Aug 13 (Reuters) - The discount on Western Canada Select
(WCS) heavy crude versus the North American benchmark West Texas
Intermediate (WTI) narrowed slightly on Tuesday:
* WCS for September delivery in Hardisty, Alberta, settled
at $12.60 a barrel below WTI, according to brokerage CalRock,
having settled at $12.80 a barrel under the U.S. benchmark on
Monday.
* Canadian heavy crude differentials have gained support
this month from some U.S. Midwest refineries restarted
operations after unplanned shut-downs in July.
* Exxon Mobil ( XOM ) restarted select units at its 251,800
barrel-per-day refinery in Joliet, Illinois, three weeks after
it lost power following a storm, the company said last week.

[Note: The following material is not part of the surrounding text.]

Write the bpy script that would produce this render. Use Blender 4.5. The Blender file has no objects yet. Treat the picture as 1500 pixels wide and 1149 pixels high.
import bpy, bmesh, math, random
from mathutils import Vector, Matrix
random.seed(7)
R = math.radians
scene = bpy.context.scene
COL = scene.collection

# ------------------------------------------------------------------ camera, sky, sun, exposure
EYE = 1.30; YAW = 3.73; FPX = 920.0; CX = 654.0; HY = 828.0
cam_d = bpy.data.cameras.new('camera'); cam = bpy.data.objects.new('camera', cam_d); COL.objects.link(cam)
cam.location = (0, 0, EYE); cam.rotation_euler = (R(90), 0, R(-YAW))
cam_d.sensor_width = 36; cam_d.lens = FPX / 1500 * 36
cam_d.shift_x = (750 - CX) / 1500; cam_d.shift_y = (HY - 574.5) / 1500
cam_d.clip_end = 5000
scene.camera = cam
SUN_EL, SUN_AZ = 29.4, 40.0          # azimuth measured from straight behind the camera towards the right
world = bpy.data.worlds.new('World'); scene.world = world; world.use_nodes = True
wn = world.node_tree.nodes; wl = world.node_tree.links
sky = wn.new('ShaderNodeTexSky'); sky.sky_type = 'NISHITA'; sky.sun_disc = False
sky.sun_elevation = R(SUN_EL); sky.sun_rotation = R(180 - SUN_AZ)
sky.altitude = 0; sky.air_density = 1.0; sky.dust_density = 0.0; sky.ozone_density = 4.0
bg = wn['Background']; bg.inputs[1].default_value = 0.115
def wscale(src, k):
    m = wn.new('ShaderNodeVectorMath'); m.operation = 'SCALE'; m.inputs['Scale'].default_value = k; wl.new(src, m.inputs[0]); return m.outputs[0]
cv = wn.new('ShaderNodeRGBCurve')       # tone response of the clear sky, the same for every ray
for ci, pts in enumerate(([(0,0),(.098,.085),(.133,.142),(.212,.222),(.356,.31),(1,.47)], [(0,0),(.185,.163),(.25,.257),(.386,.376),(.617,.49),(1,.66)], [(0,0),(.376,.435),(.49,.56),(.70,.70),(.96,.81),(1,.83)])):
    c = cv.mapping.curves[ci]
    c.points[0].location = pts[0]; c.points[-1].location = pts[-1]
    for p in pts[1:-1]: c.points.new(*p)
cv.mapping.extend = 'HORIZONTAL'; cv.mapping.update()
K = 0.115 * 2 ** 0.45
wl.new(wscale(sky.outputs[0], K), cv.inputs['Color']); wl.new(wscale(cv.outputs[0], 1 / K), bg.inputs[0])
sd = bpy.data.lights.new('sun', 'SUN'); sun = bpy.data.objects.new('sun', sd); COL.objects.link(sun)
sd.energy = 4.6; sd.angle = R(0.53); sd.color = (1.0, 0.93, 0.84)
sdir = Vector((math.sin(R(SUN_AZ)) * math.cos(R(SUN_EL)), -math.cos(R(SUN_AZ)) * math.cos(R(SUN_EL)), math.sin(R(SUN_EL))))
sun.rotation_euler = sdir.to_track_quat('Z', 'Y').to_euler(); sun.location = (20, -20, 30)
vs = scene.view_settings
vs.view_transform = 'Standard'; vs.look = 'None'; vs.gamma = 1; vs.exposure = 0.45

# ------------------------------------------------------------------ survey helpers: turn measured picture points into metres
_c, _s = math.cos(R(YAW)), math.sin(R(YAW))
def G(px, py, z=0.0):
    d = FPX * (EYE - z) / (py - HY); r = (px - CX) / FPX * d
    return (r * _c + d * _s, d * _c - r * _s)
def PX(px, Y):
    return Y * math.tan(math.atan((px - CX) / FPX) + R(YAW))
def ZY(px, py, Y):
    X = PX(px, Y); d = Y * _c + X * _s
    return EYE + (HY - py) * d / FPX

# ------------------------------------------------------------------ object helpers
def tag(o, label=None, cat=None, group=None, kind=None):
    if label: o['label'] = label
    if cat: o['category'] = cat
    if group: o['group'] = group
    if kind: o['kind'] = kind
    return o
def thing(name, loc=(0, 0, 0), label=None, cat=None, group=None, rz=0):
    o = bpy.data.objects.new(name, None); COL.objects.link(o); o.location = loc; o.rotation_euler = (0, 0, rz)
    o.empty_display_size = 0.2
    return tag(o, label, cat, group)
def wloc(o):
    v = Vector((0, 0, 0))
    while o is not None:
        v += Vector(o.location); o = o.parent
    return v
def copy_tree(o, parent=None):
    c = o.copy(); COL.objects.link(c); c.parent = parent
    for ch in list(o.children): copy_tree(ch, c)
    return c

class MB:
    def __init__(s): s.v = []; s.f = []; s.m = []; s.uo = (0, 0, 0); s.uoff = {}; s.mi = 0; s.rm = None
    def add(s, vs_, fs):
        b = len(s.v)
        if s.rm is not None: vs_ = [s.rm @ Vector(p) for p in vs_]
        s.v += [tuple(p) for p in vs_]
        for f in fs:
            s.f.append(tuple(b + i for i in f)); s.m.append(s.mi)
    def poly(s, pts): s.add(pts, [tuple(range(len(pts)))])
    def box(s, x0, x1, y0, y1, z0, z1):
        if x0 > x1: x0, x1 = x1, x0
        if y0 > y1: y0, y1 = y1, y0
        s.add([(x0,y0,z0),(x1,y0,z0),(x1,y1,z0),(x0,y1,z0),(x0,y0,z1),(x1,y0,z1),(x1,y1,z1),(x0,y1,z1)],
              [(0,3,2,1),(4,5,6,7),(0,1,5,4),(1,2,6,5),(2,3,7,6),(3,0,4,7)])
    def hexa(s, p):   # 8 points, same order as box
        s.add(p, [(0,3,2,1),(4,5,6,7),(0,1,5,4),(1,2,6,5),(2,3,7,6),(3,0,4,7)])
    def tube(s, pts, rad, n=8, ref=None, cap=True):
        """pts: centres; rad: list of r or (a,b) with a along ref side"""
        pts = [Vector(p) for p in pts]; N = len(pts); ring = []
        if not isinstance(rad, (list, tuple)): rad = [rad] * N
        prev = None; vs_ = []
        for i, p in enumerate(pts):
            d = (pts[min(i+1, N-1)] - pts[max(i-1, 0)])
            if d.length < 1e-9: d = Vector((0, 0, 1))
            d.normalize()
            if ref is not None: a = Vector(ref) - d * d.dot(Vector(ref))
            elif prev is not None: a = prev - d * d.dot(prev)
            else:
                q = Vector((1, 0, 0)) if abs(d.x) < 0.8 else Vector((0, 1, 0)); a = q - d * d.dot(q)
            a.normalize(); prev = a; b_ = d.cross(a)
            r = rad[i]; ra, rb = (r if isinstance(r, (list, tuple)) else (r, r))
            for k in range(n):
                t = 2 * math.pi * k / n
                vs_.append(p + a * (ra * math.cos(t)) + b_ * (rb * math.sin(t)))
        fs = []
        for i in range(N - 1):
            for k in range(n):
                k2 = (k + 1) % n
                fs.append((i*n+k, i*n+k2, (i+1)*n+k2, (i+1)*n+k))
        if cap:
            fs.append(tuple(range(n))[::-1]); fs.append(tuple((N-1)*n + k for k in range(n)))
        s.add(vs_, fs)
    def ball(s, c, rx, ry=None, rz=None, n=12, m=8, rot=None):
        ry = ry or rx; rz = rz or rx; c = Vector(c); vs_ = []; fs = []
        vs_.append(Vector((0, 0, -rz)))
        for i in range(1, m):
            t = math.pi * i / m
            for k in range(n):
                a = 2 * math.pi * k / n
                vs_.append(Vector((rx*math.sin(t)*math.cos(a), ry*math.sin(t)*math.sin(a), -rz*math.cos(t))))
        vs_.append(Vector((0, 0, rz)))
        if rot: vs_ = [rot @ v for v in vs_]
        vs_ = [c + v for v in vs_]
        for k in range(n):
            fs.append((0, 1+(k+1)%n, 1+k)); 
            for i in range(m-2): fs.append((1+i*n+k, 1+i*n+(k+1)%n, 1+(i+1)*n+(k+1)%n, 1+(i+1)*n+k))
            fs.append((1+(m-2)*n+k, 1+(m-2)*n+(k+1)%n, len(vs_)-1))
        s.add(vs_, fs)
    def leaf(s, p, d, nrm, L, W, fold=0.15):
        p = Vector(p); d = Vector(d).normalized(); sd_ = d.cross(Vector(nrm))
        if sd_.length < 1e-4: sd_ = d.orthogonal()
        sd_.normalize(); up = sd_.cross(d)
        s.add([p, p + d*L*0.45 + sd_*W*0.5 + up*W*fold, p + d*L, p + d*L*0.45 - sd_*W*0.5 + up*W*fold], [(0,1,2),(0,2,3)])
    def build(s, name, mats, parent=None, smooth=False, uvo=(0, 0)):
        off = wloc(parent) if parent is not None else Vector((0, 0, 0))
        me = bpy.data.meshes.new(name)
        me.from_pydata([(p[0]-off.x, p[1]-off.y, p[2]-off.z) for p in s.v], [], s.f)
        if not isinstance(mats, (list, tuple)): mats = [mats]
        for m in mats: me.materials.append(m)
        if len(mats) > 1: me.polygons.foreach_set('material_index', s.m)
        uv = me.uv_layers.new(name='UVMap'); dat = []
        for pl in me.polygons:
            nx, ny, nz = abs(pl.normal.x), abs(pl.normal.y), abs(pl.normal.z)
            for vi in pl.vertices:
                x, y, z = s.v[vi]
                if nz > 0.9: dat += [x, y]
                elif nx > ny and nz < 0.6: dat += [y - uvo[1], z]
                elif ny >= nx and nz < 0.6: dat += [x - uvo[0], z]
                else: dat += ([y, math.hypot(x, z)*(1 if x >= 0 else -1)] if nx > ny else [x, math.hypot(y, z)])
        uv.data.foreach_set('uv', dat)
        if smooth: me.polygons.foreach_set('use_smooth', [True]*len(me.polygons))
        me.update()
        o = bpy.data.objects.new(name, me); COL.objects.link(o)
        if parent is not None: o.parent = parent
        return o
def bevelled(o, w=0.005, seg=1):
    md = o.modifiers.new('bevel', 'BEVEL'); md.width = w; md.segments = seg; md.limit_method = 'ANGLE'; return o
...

* However, Exxon reported a unit upset at Joliet on Saturday
and Sunday, according to Illinois Emergency Management Agency
* Canadian crude production growth is enough to fill the
expanded Trans Mountain pipeline to Vancouver and also max out
egress into the U.S., East Daley said in a note.
* Global oil price eased about 2%, as traders grew less
nervous about the potential for a wider war in the Middle East,
with Iran yet to act on threats to retaliate on Israel for
assassination of a Hamas official in Tehran.